DISA Reshuffle Shines a Spotlight on Cyber
The Defense Information Systems Agency looks a little different following a reorganization effort announced Monday. By Frank Konkel
The Defense Information Systems Agency looks a little different following a reorganization effort announced Monday at an AFCEA DC event in Arlington, Virginia.
The restructure puts cybersecurity in the limelight, with cyber categorized by DISA Director Lt. Gen. Ronnie D. Hawkins, Jr. as the most important of five “Cs” for which DISA will be responsible. The others, he said, are cloud computing, collaboration and old standbys, command and control.
This isn’t your father’s DISA anymore. The biggest change is the creation of the Joint Force Headquarters Defense Department Information Network, which will reach initial operating capability within the week. Upon its launch, JFHQ will take over up to 19 tasks from U.S. Cyber Command and then even more, as it reaches full operational capacity in 2016.

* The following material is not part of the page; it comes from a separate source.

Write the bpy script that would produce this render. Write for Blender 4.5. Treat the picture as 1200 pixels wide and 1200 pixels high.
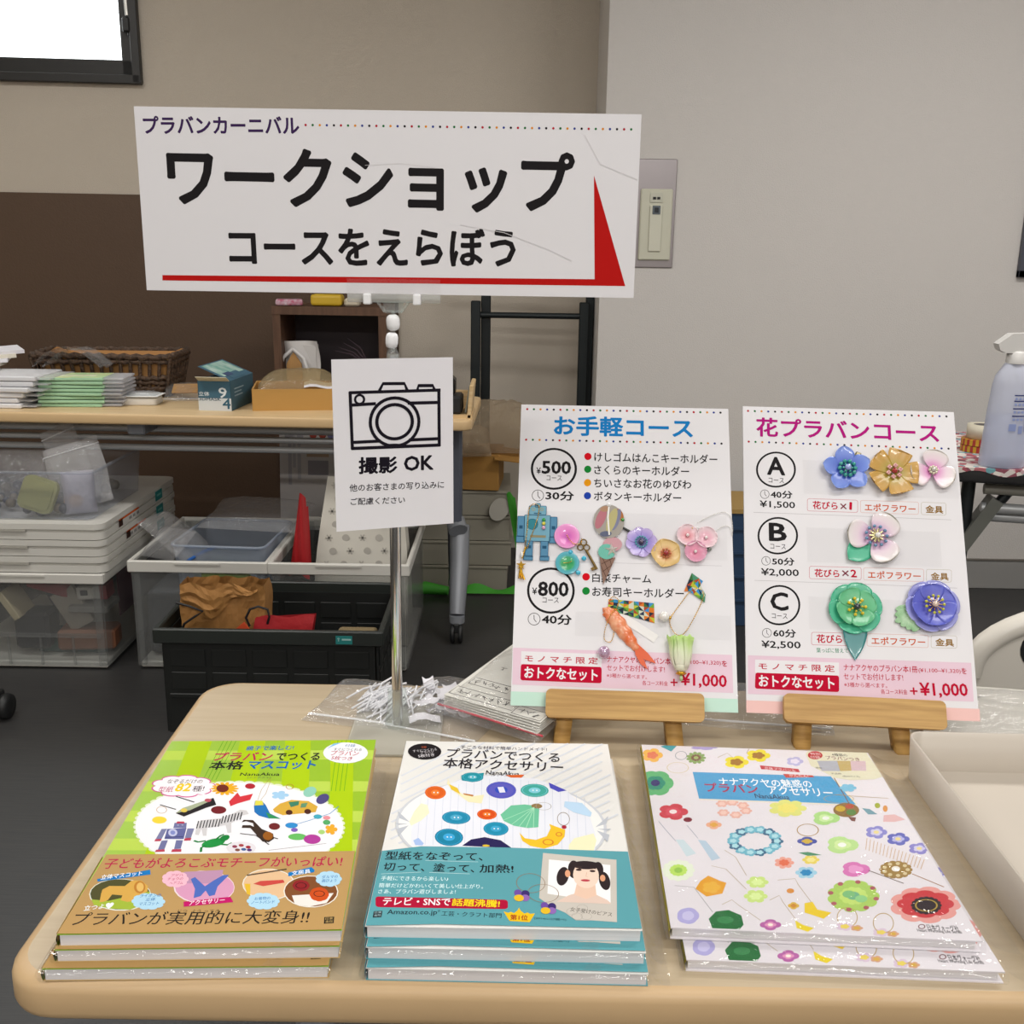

Shifting operations-level tasks away from U.S. Cyber Command will allow it to focus narrowly on strategic functions. The transformation will be a collaboration among at least 39 DOD organizations.
While it won’t happen overnight, the change will improve the “unity of command and effort across DOD information networks,” said Air Force Brig. Gen. Robert Skinner, DISA chief of staff.
The ramifications could be felt most on the cybersecurity front.
Mark Orndorff, DISA’s chief information assurance executive, said DISA will have “great opportunities” to leverage emerging technologies to detect threats. Orndorff alluded to cloud computing as a potential cost cutter, suggesting there may be “huge savings for certain workloads moved to the cloud.”
DISA’s new reorganization creates four centers – business and development, operations, implementation and sustainment, and resource management – that will act to centralize functions with the agency.
Patrick Tucker contributed to this report.